CEC Entertainment Inc. CEO Tom Leverton explained the end of the robotic dinner show in 2017 to NPR’s Morning Edition by saying, “A child today has such high expectations for entertainment that the animatronics, even at their absolute best, can’t live up to those expectations.” He added to CBS News, “The kids stopped looking at the animatronics years and years ago, and they would wait for the live Chuck E. to come out.”

 

The remaining Make Believe Band is no accident. “We wanted to keep one legacy location open and have our band have a residence where you can come anytime you want, every day, the band will be playing. This is going to become a destination for all of our super-fans and those that just want to reach back to the legacy of Chuck E. Cheese,” said McKillips. The remaining band’s retirement set-up has also been “plussed” with a tune-up in motion, lighting, and sound for the “residency’s” official start in November 2023, ensuring that it feels like a loving tribute to the retiring cast instead of a dusty relic.

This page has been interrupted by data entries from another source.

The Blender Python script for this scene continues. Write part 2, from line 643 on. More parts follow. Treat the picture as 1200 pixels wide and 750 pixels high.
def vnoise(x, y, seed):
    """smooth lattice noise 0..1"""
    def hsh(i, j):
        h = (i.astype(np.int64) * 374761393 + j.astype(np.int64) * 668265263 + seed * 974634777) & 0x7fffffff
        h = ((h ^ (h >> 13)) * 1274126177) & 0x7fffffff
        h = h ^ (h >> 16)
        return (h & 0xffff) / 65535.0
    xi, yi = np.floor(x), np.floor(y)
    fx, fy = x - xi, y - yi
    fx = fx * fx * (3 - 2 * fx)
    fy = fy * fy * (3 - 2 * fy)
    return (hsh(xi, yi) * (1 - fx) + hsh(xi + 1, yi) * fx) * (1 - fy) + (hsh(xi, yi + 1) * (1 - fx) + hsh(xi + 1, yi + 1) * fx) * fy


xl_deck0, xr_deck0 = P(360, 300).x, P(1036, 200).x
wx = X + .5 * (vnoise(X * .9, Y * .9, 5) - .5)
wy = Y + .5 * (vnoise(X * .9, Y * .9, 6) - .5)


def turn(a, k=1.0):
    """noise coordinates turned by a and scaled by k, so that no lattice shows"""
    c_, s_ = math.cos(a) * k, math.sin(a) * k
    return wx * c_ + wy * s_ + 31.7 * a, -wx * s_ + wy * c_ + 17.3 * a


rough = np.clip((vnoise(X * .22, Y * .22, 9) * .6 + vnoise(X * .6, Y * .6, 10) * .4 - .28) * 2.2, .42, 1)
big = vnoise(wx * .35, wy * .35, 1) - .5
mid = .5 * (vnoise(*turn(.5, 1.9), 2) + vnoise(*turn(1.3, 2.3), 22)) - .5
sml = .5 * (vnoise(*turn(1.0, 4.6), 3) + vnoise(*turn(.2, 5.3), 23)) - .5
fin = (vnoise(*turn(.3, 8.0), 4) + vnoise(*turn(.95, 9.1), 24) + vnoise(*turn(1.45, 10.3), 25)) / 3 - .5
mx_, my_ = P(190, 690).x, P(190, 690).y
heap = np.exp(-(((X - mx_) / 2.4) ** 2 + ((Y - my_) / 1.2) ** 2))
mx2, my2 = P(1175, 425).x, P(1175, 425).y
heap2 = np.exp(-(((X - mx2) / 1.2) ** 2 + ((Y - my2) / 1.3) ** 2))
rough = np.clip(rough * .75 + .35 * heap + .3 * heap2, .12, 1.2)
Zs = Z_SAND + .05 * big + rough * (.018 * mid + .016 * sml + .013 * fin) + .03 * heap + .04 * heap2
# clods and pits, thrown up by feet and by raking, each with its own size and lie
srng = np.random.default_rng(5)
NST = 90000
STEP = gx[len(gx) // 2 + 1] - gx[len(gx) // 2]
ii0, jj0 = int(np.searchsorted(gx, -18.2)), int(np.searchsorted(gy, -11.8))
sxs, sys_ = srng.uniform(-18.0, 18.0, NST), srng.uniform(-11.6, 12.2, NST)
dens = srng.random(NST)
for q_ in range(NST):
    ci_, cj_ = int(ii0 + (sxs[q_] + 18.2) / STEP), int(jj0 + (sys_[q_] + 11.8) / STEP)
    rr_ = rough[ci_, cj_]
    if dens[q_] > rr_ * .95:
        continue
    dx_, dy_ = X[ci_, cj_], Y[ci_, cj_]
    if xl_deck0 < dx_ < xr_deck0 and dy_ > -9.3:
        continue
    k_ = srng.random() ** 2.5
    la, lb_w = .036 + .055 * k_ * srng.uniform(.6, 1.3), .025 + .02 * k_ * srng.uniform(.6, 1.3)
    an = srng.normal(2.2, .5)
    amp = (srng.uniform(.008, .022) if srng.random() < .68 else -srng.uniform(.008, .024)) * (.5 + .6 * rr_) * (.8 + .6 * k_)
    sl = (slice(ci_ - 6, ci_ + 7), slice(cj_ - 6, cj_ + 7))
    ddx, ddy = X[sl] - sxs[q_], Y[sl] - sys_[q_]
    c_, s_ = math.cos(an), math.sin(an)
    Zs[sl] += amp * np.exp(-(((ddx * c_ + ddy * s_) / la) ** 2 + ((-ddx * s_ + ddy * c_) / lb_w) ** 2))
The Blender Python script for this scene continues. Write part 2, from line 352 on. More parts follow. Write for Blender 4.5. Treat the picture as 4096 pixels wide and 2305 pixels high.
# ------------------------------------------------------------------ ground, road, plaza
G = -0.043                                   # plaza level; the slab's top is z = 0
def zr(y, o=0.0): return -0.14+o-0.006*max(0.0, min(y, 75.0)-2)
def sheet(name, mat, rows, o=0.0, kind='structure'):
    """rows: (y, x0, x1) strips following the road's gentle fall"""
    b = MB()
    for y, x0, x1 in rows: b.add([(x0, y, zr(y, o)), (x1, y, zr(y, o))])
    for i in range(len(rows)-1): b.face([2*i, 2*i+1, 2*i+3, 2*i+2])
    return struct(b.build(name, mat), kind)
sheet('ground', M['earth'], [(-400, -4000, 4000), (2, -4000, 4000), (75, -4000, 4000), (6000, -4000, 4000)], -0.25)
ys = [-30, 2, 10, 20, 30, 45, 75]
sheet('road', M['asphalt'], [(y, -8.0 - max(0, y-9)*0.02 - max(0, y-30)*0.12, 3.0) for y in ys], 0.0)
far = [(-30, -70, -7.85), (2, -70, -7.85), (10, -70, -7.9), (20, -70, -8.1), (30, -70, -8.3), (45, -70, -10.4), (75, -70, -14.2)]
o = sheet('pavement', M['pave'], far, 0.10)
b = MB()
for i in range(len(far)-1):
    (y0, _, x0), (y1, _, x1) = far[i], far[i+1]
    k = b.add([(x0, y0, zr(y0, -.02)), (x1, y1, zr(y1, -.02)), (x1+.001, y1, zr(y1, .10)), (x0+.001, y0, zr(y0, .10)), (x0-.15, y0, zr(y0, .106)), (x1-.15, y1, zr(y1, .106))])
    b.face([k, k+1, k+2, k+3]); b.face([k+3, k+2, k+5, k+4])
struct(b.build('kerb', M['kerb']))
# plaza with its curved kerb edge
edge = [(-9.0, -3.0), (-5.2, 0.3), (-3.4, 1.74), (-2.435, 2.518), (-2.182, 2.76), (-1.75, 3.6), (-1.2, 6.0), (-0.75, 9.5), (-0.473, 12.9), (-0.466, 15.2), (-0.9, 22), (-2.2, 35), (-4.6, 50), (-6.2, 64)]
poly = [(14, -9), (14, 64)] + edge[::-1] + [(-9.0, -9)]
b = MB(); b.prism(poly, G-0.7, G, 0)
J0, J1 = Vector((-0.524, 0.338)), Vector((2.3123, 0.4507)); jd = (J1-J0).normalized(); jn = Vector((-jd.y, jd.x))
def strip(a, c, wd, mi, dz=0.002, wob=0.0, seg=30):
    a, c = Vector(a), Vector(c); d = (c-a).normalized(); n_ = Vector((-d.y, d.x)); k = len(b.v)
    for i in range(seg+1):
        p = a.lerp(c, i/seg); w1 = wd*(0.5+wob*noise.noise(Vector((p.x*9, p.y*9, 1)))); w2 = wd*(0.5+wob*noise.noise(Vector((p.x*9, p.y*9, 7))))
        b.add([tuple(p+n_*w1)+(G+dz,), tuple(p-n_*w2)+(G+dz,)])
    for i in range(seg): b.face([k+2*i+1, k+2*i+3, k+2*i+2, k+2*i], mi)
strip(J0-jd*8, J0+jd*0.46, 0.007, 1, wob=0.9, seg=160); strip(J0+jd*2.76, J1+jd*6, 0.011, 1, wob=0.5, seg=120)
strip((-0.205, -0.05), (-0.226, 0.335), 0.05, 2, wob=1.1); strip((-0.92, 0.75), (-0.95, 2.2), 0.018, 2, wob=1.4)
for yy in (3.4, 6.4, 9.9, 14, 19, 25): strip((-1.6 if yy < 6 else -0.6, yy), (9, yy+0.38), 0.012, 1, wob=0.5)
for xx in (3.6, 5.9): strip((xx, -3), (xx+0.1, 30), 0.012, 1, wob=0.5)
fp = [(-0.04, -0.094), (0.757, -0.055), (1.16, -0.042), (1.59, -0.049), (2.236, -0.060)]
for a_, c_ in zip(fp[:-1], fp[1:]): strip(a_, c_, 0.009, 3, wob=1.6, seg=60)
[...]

Original founder Nolan Bushnell was present at the announcement, telling KTLA “I actually am glad that it’s going to be in a restaurant and not some museum. I think it’s good to be able to come here and experience what we started in 1976, having it in a restaurant is an appropriate way to give homage to our legacy.”

Next time you visit Disneyland or Universal Studios Hollywood, you might just want to make the side trip to Northridge to see the very last Munch’s Make Believe Band around… If history tells us anything, it’s that you never know when a great band will decide to call it quits for good.